Dalton Cumbria Facility officially opens

Dalton 200West Cumbria is now home to a globally unique nuclear research, skills and education network after the opening of a £20m university research centre near Whitehaven. 

The Dalton Cumbria Facility (DCF) – a joint investment by the University of Manchester and the Nuclear Decommissioning Authority (NDA) – was officially opened on Friday, September 6.

The centre, on the Westlakes Science Park, will offer world-leading academic research into radiation science and nuclear engineering decommissioning.

It adds to a network that includes the National Nuclear Laboratory at Sellafield, training centre Energus at Lillyhall and the Construction Skills Centre, near Workington, making west Cumbria one of the only places in the world to offer the full range of skills, education and research and development facilities in one area. It also marks the full delivery of a set of commitments made in the NDA’s first ever strategy, published in 2006, which pledged to establish a series of facilities designed to equip the current and future workforce at Sellafield and other UK nuclear sites with the skills and knowledge to complete the NDA’s mission.

Adrian Simper, the NDA’s Director of Strategy & Technology said: “The NDA has always believed that a world class nuclear research centre is a key component for the success of the decommissioning mission, recognised by our significant investment in the Dalton Cumbria Facility.

“Locating the DCF here in west Cumbria provides a unique combination of a world class research facility with appropriate staff and equipment, able to work collaboratively with the likes of the National Nuclear Laboratory, close to the Sellafield site that presents us with the most significant decommissioning and radiological challenges.

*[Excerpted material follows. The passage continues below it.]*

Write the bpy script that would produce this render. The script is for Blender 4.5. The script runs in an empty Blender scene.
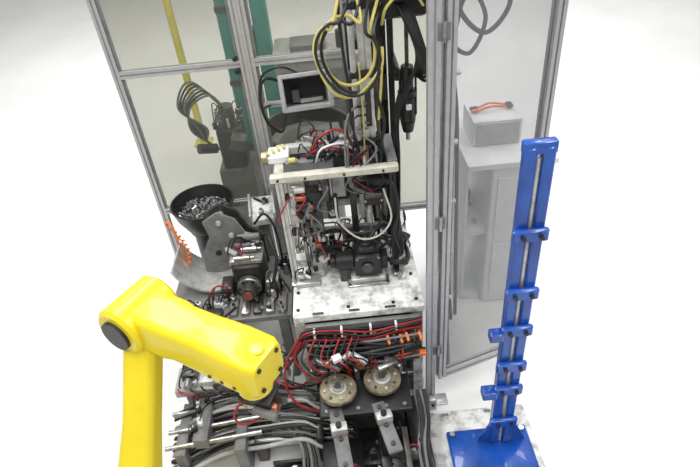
import bpy, bmesh, math, random
from mathutils import Vector, Matrix
V=Vector
rnd=random.Random(7)
scene=bpy.context.scene
scene.view_settings.view_transform='Standard'

# ---------------------------------------------------------------- materials
def mat(name,col,rough=.5,metal=0.0,var=.12,scale=9.0,dark=None,bump=0.0,coat=0.0,lo=.32,hi=.58):
    m=bpy.data.materials.new(name); m.use_nodes=True
    nt=m.node_tree; b=nt.nodes['Principled BSDF']
    tc=nt.nodes.new('ShaderNodeTexCoord'); n=nt.nodes.new('ShaderNodeTexNoise')
    n.inputs['Scale'].default_value=scale; n.inputs['Detail'].default_value=8; n.inputs['Roughness'].default_value=.68
    nt.links.new(tc.outputs['Object'],n.inputs['Vector'])
    r=nt.nodes.new('ShaderNodeValToRGB')
    d=dark or tuple(c*(1-var*2) for c in col)
    r.color_ramp.elements[0].position=lo; r.color_ramp.elements[0].color=(*d,1)
    r.color_ramp.elements[1].position=hi; r.color_ramp.elements[1].color=(*col,1)
    nt.links.new(n.outputs['Fac'],r.inputs['Fac']); nt.links.new(r.outputs['Color'],b.inputs['Base Color'])
    b.inputs['Roughness'].default_value=rough; b.inputs['Metallic'].default_value=metal
    b.inputs['Coat Weight'].default_value=coat
    if bump:
        bp=nt.nodes.new('ShaderNodeBump'); bp.inputs['Strength'].default_value=bump; bp.inputs['Distance'].default_value=.01
        nt.links.new(n.outputs['Fac'],bp.inputs['Height']); nt.links.new(bp.outputs['Normal'],b.inputs['Normal'])
    return m
ALU=mat('brushed_aluminium',(.50,.50,.505),.38,.55,.07,24)
STEEL=mat('machined_steel',(.46,.455,.44),.3,.85,.25,25)
LSTEEL=mat('light_steel',(.60,.60,.58),.4,.35,.2,16)
DSTEEL=mat('oily_dark_steel',(.11,.105,.10),.4,.6,.3,16)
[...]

“More broadly, the DCF and its links with NNL add to existing NDA investments in the likes of  Energus and the Construction Skills Centre, to provide west Cumbria with an unrivalled network of research, education and training infrastructure that brings benefits to the decommissioning mission, the nuclear industry and the local economy and community.”

The overall aims of the DCF are to deliver world-leading nuclear research and the transfer of knowledge to industry.

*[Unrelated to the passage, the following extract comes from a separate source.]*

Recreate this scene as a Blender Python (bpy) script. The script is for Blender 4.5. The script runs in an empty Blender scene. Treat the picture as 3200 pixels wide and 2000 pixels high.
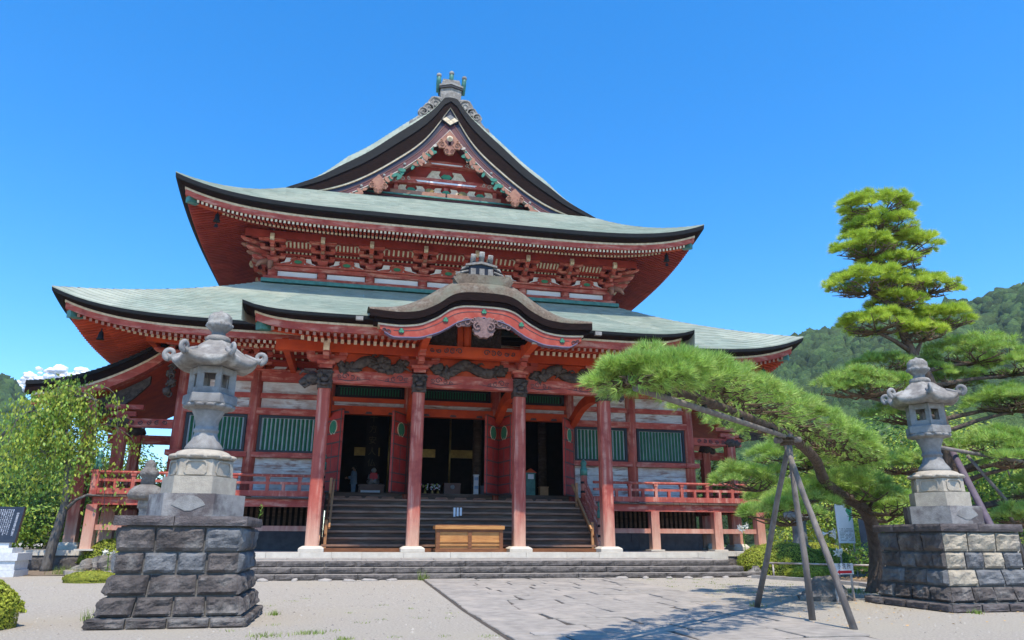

The facility is fully equipped following delivery and commissioning of a particle accelerator, the largest and most complex research equipment to be housed at DCF.

The DCF incorporates detailed computer modelling capability and large-scale experimental laboratories, including extensive irradiation facilities and associated analytical and inspection equipment, to provide a comprehensive research environment.

Through the DCF, the University has pioneered unique academic access to the National Nuclear Laboratory (NNL)’s extensive R&D and engineering facilities at the Central Laboratory, situated on the Sellafield site, and at Workington. This access, available to wider UK academia, is vital to support full lifecycle development and deployment of innovative technologies.

The Rt Hon The Lord Hutton of Furness, who officially opened the facility, said: “I commend The University of Manchester and the NDA for the foresight, vision and commitment they have shown in creating this new Dalton Cumbrian Facility — a world-leading facility for nuclear research, for nuclear skills development and a major driver for socio-economic growth in West Cumbria.”

Professor Colin Bailey, Vice President & Dean of the Faculty of Engineering and Physical Sciences at The University of Manchester, said: “The University of Manchester’s Dalton Cumbrian Facility will integrate with the UK’s other nuclear R&D facilities to establish a truly unique and world-leading capability.

“Working closely with NNL and other nuclear stakeholders, the DCF will create a seamless team of academic researchers and industrial experts to ensure that transformational research, and the development and deployment of technologies, addresses the most challenging nuclear issues.”